Scotland on Sunday reports that the SNP is increasingly focusing on its stronghold in the north-east of Scotland rather than hoping for a breakthrough in the central belt.
One question which has always fascinated me is why the SNP has never been able to capitalise on support for Irish nationalism among Scottish Catholics.
I’ve met several active Irish nationalists from Scotland recently and they were all sympathetic to the SNP’s aims.
Yet Scottish Catholics appear to vote overwhelmingly for Labour, a unionist party. Indeed, they have even produced a Northern Ireland Secretary, Dr John Reid.
Part of the reason for this may be an issue that has undermined nationalism even more in Ireland than in Scotland – sectarianism.
Indeed a paper presented to a 1997 conference on the Irish in Britain argued that resentment at Irish immigration contributed to some elements of early Scottish nationalism.
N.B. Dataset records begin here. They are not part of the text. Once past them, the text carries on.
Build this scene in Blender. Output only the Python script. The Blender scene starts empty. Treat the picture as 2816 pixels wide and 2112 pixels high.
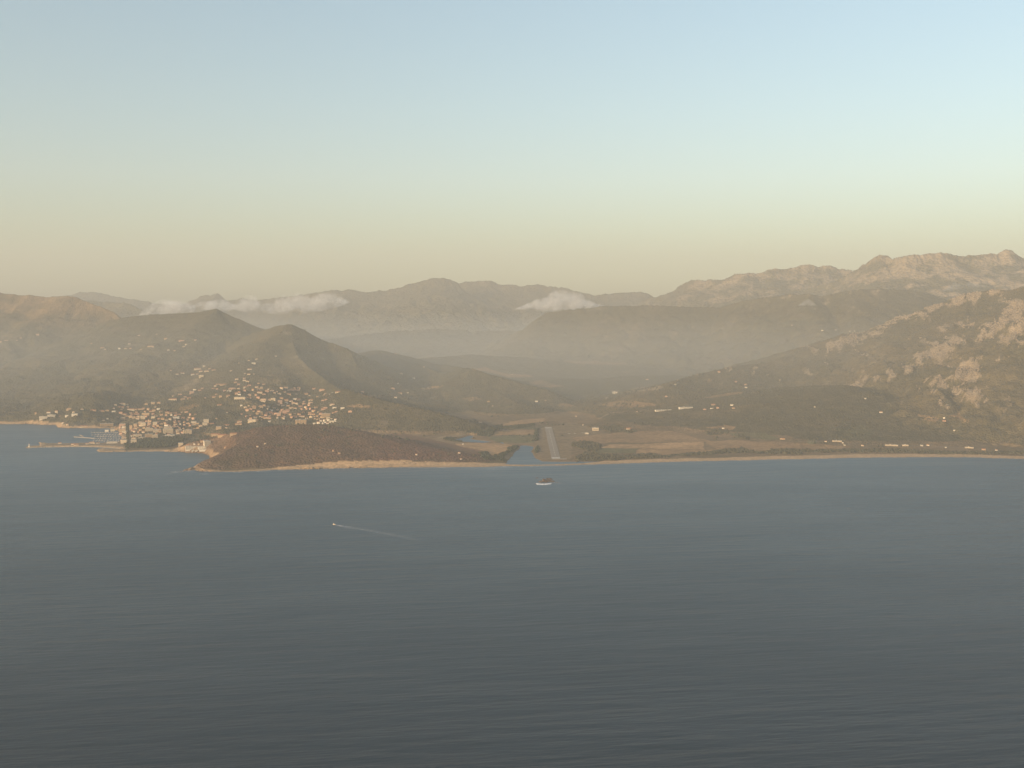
import bpy, bmesh, math, random
import numpy as np
from mathutils import Vector, Matrix
random.seed(7)
rng = np.random.default_rng(11)
SC = bpy.context.scene
COL = SC.collection

# ------------------------------------------------------------------ camera, sky, sun, exposure
CAM_H = 527.0                      # aircraft height over the sea, metres
FPX = 2900.0                       # focal length in photo pixels (2816 wide)
PITCH = math.atan(201.0 / FPX)     # looking slightly down
CT, ST = math.cos(PITCH), math.sin(PITCH)

cam_data = bpy.data.cameras.new('camera')
cam = bpy.data.objects.new('camera', cam_data)
COL.objects.link(cam)
cam.location = (0, 0, CAM_H)
cam.rotation_euler = (math.radians(90) - PITCH, 0, 0)
cam_data.sensor_width = 36.0
cam_data.lens = 36.0 * FPX / 2816.0
cam_data.clip_start = 1.0
cam_data.clip_end = 120000.0
SC.camera = cam

SUN_ELEV = math.radians(12.5)
SUN_AZ = math.radians(50.0)        # sun stands behind the camera, to its left
# unit vector towards the sun (camera looks along +Y)
SUNV = Vector((-math.sin(SUN_AZ) * math.cos(SUN_ELEV), -math.cos(SUN_AZ) * math.cos(SUN_ELEV), math.sin(SUN_ELEV)))

world = bpy.data.worlds.new('World')
SC.world = world
world.use_nodes = True
wn, wl = world.node_tree.nodes, world.node_tree.links
wn.clear()
w_out = wn.new('ShaderNodeOutputWorld')
w_bg = wn.new('ShaderNodeBackground')
sky = wn.new('ShaderNodeTexSky')
sky.sky_type = 'NISHITA'
sky.sun_disc = False
sky.sun_elevation = SUN_ELEV
sky.sun_rotation = math.atan2(SUNV.x, SUNV.y)
sky.altitude = 500
sky.air_density = 1.0
sky.dust_density = 1.5
sky.ozone_density = 1.0
w_tc = wn.new('ShaderNodeTexCoord')
w_sep = wn.new('ShaderNodeSeparateXYZ')
w_ramp = wn.new('ShaderNodeValToRGB')
w_mix = wn.new('ShaderNodeMix'); w_mix.data_type = 'RGBA'; w_mix.blend_type = 'MULTIPLY'
w_mix.inputs[0].default_value = 1.0
wl.new(w_tc.outputs['Generated'], w_sep.inputs[0])
wl.new(w_sep.outputs['Z'], w_ramp.inputs[0])
wl.new(sky.outputs[0], w_mix.inputs[6])
wl.new(w_ramp.outputs[0], w_mix.inputs[7])
wl.new(w_mix.outputs[2], w_bg.inputs[0])
wl.new(w_bg.outputs[0], w_out.inputs[0])
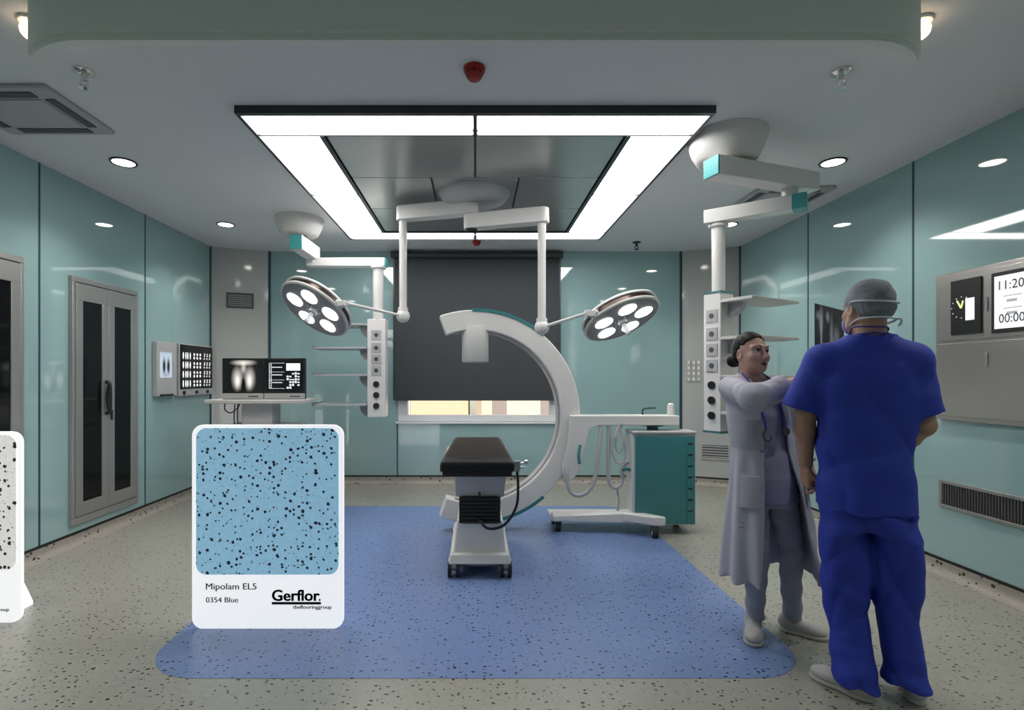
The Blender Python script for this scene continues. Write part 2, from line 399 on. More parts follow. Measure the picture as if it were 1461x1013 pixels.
ob('panel_joint', box(B(), (-LX+.02,IY0-e,z0-.006), (LX-.02,IY0+e,z0+.002)), 'dark_frame', t)
for sx in (-1, 1):
    for yy in (YM, IY1+.004):
        x0_, x1_ = sorted((sx*(LX-.02), sx*(IX+q))); ob('panel_joint', box(B(), (x0_,yy-e,z0-.006), (x1_,yy+e,z0+.002)), 'dark_frame', t)
rows = ((IY0, 4.11, (-IX+q, 0, IX-q)), (4.11, 4.87, (-IX+q, -.35, .35, IX-q)), (4.87, IY1-.014, (-IX+q, 0, IX-q)))
for a, b2, xs in rows:
    for x0, x1 in zip(xs, xs[1:]): ob('grille_panel', box(B(), (x0+.008, a+.006, z0+.004), (x1-.008, b2-.006, ZC-.003)), 'grille_panel', t, bev=.003)
bm = B(); box(bm, (-IX+q, IY0, ZC-.01), (IX-q, IY1, ZC-.002)); ob('backing', bm, 'darkgrey', t)

# downlights, detectors, sprinklers, air conditioners
def downlight(x, y, label):
    ld = bpy.data.lights.new('downlight_lamp', 'SPOT'); ld.energy = 34; ld.color = (1,.95,.87); ld.spot_size = math.radians(125); ld.spot_blend = .8; ld.shadow_soft_size = .07
    lo = bpy.data.objects.new('downlight_lamp', ld); C.objects.link(lo); lo.location = (x, y, ZC-.02)
    p = Vector((x, y, ZC)); t = thing('downlight', p, label, 'downlight', 'round ceiling downlights')
    bm = B(); lathe(bm, p, [(.072,0), (.09,0), (.092,-.006), (.088,-.012), (.076,-.01), (.07,-.002)]); ob('ring', bm, 'dark_frame', t)
    ob('lens', cyl(B(), p+Vector((0,0,-.008)), p+Vector((0,0,-.001)), .074), 'down_light', t)
downlight(-2.645, 3.88, 'round white downlight on the left side nearest the camera')
downlight(-2.645, 5.47, 'round white downlight far left beside the left pendant bowl')
downlight(2.69, 3.88, 'round white downlight right of the large pendant bowl')
downlight(2.69, 5.47, 'round white downlight half hidden behind the right pendant arm')
for x in (-2.645, 2.69):  # unseen extra downlights, added to light the front of the room
    for y in (2.29, .70, -.89): downlight(x, y, 'added round downlight, unseen beyond the frame, brightening the near part of the room')
def detector(x, y, r, label):
    p = Vector((x, y, ZC)); t = thing('smoke_detector', p, label, 'smoke detector', 'red ceiling detectors')
    bm = B(); lathe(bm, p, [(r,0), (r,-.25*r), (r*.92,-.42*r)]); ob('base', bm, 'red', t)
    bm = B(); lathe(bm, p, [(r*.78,-.42*r), (r*.74,-.8*r), (r*.55,-1.05*r), (r*.3,-1.1*r)]); ob('sensor_head', bm, 'red', t)
    bm = B()
    for k in range(8):
        a = 2*PI*k/8; d = Vector((math.cos(a), math.sin(a), 0)); beam(bm, p+d*r*.7+Vector((0,0,-.6*r)), p+d*r*.79+Vector((0,0,-.6*r)), .3*r, .14*r)
    ob('slot', bm, 'black', t)
detector(-.004, 2.70, .057, 'larger red smoke detector in front of the light field')
detector(.017, 6.16, .05, 'small red smoke detector above the dark blind')
def sprinkler(x, y, label, m='chrome'):
    p = Vector((x, y, ZC)); t = thing('sprinkler', p, label, 'sprinkler', 'ceiling fire sprinklers')
    bm = B(); lathe(bm, p, [(.048,0), (.05,-.006), (.03,-.016), (.016,-.018)]); ob('escutcheon', bm, m, t)
    bm = B(); cyl(bm, p+Vector((0,0,-.05)), p+Vector((0,0,-.015)), .013)
    for s in (-1, 1): tube(bm, [p+Vector((s*.012,0,-.045)), p+Vector((s*.02,0,-.062)), p+Vector((0,0,-.085))], .0045)
    ob('nozzle', bm, m, t)
    bm = B(); lathe(bm, p, [(.026,-.085), (.027,-.09), (.01,-.094)]); ob('deflector', bm, m, t)
sprinkler(-2.07, 2.73, 'chrome sprinkler on the left of the near ceiling')
sprinkler(1.936, 2.73, 'chrome sprinkler on the right of the near ceiling')
sprinkler(1.94, 6.2, 'tiny dark sprinkler near the back wall right of the blind', 'dark_frame')
def cassette(x0, x1, y0, y1, label):
    t = thing('ceiling_vent', ((x0+x1)/2, (y0+y1)/2, ZC), label, 'air conditioner', 'ceiling air cassettes')
    bm = B(); box(bm, (x0,y0,ZC-.025), (x1,y1,ZC)); ob('housing', bm, 'lightgrey', t, bev=.008)
    i = .17*(x1-x0); a = .06*(x1-x0)
    bm = B(); box(bm, (x0+i,y0+i,ZC-.034), (x1-i,y1-i,ZC-.02)); ob('intake_grille', bm, 'lightgrey', t, bev=.005)
    for lo, hi in (((x0+i,y0+a),(x1-i,y0+i-.02)), ((x0+i,y1-i+.02),(x1-i,y1-a)), ((x0+a,y0+i),(x0+i-.02,y1-i)), ((x1-i+.02,y0+i),(x1-a,y1-i))):
        ob('louvre', box(B(), (*lo, ZC-.03), (*hi, ZC-.021)), 'darkgrey', t)
cassette(-3.05, -2.37, 2.84, 3.40, 'square grey ceiling air vent at the left edge of the frame')
cassette(2.42, 3.06, 4.36, 4.94, 'square grey ceiling air vent behind the right pendant arm')

# ------------------------------------------------------------------ blind
bx0, bx1, bz0 = -1.03, 1.075, 1.087
t = thing('roller_blind', (.02, YB-.06, bz0), 'charcoal roller blind pulled nearly down over the window', 'blind')
bm = B(); prism(bm, [(bx0-.04, y, z) for y, z in [(YB-.10+.05*math.cos(a)*1.0+.0, 2.935+.045*math.sin(a)) for a in [2*PI*k/16 for k in range(16)]]], (bx1-bx0+.08,0,0)); ob('cassette', bm, 'blind_rail', t)
ob('fabric', box(B(), (bx0,YB-.062,bz0), (bx1,YB-.058,2.92)), 'blind', t)
ob('bottom_rail', box(B(), (bx0,YB-.068,bz0-.012), (bx1,YB-.052,bz0+.006)), 'blind_rail', t, bev=.003)
for x in (bx0-.02, bx1): ob('guide_rail', box(B(), (x,YB-.075,bz0), (x+.02,YB-.045,2.92)), 'blind_rail', t)

# outside
bm = B(); box(bm, (-40, YB+2, -5.2), (40, 60, -5)); gr = struct(ob('ground', bm, 'ground'), 'street level ground outside')
def house(x0, x1, y, z1, mt, label):
    t = thing('building', ((x0+x1)/2, y+2, -5), label, 'building', 'houses outside the window')
    ob('wall', box(B(), (x0,y,-5), (x1,y+5,z1)), mt, t)
    for i in range(int((x1-x0)/1.45)):
        for zz in (-1.9, .25, 2.4):
            x = x0+.5+i*1.45
            fr = ob('window', box(B(), (x-.04,y-.05,zz-.04), (x+.49,y+.05,zz+.84)), 'window_frame', t)
            ob('pane', box(B(), (x,y-.06,zz), (x+.45,y-.04,zz+.8)), 'win_out', fr)
    ob('cornice', box(B(), (x0-.1,y-.15,z1), (x1+.1,y+5.1,z1+.2)), 'facade2', t)
house(-4.2, -.2, 14, 5, 'facade', 'beige building on the left through the window strip')
house(.0, 4.4, 15.5, 6, 'facade2', 'cream building on the right through the window strip')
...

Another issue, of course is the SNP’s unwillingness to draw a parallel which might be used to associate it with political violence. (Although it is worth recalling that it was unionism that resorted to the threat of force against the constitutional movement for Irish Home Rule in 1912, and indeed to the use of violence against the Civil Rights Movement in 1969.)
On the other hand, Alex Salmond is known to be friendly with the SDLP, and the economy of the Irish Republic, which was once a net minus for the SNP’s argument is now a definite plus.
Hopefully, the issues that divide Scottish and Irish Nationalists will recede even further, if the IRA stands down in the near future, while the arguments to make common cause will only grow.